• **Instruction**: For this exercise, return only the lines from the line containing "Recreate this scene" through the line containing "C = sc.collection", both ends included, exactly as they are.

begin Material provided

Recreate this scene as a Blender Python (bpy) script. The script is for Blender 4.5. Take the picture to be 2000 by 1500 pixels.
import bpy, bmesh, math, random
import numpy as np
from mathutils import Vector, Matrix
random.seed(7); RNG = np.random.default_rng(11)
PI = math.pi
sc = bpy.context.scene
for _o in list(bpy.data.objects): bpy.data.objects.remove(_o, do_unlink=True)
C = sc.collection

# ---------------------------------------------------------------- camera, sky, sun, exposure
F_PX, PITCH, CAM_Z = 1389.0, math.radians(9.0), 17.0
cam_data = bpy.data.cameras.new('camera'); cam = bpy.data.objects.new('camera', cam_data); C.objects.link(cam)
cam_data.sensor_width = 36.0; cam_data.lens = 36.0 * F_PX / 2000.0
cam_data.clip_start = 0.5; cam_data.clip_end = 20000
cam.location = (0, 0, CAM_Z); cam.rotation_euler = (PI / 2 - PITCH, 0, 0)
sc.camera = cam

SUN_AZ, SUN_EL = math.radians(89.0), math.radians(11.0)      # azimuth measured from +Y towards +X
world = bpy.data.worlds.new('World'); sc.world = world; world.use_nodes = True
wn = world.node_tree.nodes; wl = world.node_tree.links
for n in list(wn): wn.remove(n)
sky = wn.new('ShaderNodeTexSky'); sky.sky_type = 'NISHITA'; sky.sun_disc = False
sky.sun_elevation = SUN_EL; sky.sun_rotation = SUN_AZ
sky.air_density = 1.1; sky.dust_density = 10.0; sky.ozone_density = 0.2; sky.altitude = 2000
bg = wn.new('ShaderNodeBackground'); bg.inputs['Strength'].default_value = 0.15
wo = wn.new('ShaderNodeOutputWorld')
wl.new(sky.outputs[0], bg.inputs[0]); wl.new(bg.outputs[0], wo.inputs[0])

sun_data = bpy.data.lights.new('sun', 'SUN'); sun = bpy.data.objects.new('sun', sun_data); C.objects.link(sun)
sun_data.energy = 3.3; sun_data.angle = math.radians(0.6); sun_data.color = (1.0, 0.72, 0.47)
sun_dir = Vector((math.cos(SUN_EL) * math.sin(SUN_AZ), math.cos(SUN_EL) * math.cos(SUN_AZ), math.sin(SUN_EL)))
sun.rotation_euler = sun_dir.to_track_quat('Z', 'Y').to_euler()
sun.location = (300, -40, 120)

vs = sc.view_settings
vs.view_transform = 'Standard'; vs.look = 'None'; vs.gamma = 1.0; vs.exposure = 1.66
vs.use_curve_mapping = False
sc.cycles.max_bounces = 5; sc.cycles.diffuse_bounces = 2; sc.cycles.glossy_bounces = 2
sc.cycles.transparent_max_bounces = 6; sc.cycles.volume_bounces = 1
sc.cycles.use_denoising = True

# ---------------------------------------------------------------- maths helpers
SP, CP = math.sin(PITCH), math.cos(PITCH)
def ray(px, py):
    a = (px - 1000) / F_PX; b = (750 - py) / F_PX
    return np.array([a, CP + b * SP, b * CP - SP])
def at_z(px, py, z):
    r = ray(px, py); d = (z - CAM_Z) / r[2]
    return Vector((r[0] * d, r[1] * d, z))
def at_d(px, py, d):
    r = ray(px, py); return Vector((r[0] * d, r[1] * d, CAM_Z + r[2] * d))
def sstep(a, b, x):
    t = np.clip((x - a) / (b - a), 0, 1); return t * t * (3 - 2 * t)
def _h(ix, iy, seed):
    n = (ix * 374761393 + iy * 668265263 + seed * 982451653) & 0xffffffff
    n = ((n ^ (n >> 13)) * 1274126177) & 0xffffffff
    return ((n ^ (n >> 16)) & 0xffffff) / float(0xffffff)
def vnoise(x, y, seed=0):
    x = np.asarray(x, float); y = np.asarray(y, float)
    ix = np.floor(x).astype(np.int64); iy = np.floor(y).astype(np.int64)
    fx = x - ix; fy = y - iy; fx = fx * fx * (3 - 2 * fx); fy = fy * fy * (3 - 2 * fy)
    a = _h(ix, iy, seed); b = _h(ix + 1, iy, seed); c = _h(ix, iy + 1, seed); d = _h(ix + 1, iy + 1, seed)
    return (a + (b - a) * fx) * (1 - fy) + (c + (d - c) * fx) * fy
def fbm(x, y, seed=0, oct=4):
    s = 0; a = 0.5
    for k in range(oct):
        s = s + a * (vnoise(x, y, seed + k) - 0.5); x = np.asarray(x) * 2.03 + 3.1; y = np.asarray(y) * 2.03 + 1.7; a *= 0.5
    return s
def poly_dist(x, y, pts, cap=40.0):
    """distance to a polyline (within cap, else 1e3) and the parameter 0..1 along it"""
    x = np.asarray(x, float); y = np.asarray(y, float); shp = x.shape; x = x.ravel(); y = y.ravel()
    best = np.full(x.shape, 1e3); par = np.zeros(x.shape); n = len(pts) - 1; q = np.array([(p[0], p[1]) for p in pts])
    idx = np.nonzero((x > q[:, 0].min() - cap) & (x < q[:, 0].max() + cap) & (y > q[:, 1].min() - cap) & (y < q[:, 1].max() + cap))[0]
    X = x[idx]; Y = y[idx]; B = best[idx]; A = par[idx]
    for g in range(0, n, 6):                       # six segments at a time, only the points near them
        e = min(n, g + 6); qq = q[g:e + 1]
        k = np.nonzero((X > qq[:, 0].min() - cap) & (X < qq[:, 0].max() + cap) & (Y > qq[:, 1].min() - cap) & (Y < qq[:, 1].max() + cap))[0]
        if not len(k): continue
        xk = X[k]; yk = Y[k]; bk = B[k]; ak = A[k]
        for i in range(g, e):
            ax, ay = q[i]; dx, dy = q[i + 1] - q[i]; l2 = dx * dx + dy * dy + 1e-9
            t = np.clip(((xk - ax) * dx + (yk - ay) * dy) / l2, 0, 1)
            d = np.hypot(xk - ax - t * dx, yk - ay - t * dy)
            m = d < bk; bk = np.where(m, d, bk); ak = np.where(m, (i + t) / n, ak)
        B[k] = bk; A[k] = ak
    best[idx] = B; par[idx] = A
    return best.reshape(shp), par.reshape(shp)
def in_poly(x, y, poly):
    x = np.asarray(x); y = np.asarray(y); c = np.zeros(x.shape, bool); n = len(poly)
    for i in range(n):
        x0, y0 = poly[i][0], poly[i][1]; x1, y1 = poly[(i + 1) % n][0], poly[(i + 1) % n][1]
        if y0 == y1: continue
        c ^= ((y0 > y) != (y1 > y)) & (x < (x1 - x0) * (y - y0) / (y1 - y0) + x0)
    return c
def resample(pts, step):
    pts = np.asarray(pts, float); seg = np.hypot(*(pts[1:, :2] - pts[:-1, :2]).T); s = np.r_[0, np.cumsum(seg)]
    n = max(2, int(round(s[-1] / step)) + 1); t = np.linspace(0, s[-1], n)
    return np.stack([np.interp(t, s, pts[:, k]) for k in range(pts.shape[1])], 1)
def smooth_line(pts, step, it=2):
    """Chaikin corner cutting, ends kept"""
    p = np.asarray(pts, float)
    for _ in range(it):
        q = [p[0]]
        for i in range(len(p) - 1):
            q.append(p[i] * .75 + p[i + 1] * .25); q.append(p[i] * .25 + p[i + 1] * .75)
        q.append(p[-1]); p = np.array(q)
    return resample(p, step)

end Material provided
begin Material provided

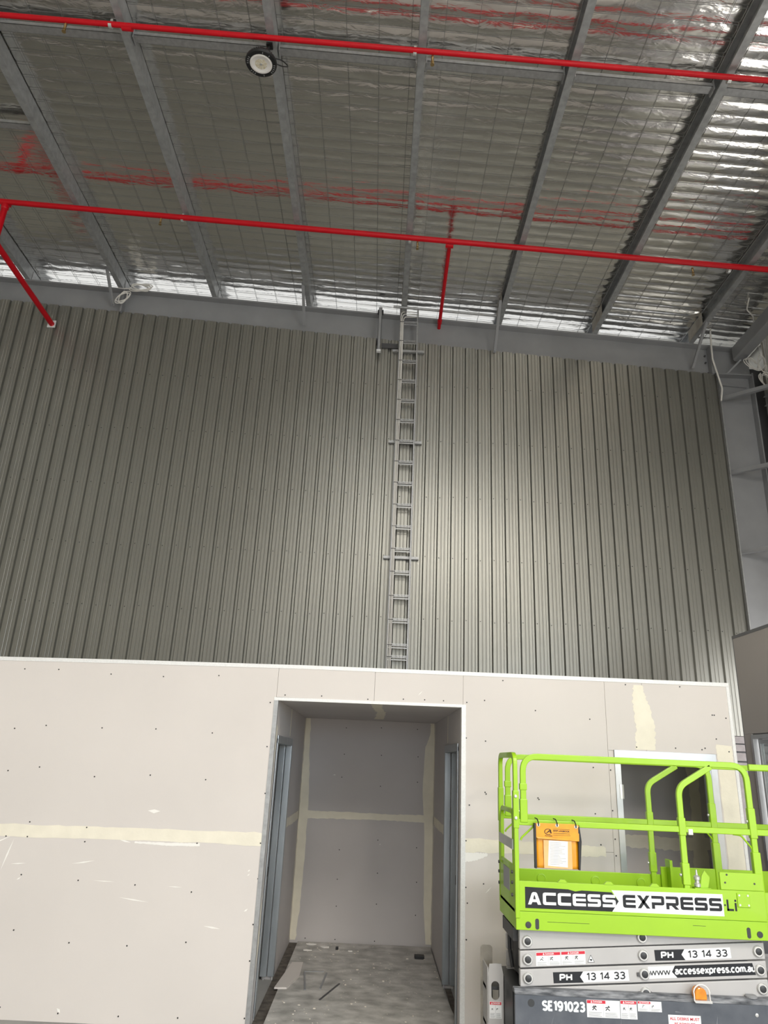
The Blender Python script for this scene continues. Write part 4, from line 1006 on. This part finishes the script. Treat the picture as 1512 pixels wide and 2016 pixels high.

end Material provided

• **Full answer**:
Recreate this scene as a Blender Python (bpy) script. The script is for Blender 4.5. Take the picture to be 2000 by 1500 pixels.
import bpy, bmesh, math, random
import numpy as np
from mathutils import Vector, Matrix
random.seed(7); RNG = np.random.default_rng(11)
PI = math.pi
sc = bpy.context.scene
for _o in list(bpy.data.objects): bpy.data.objects.remove(_o, do_unlink=True)
C = sc.collection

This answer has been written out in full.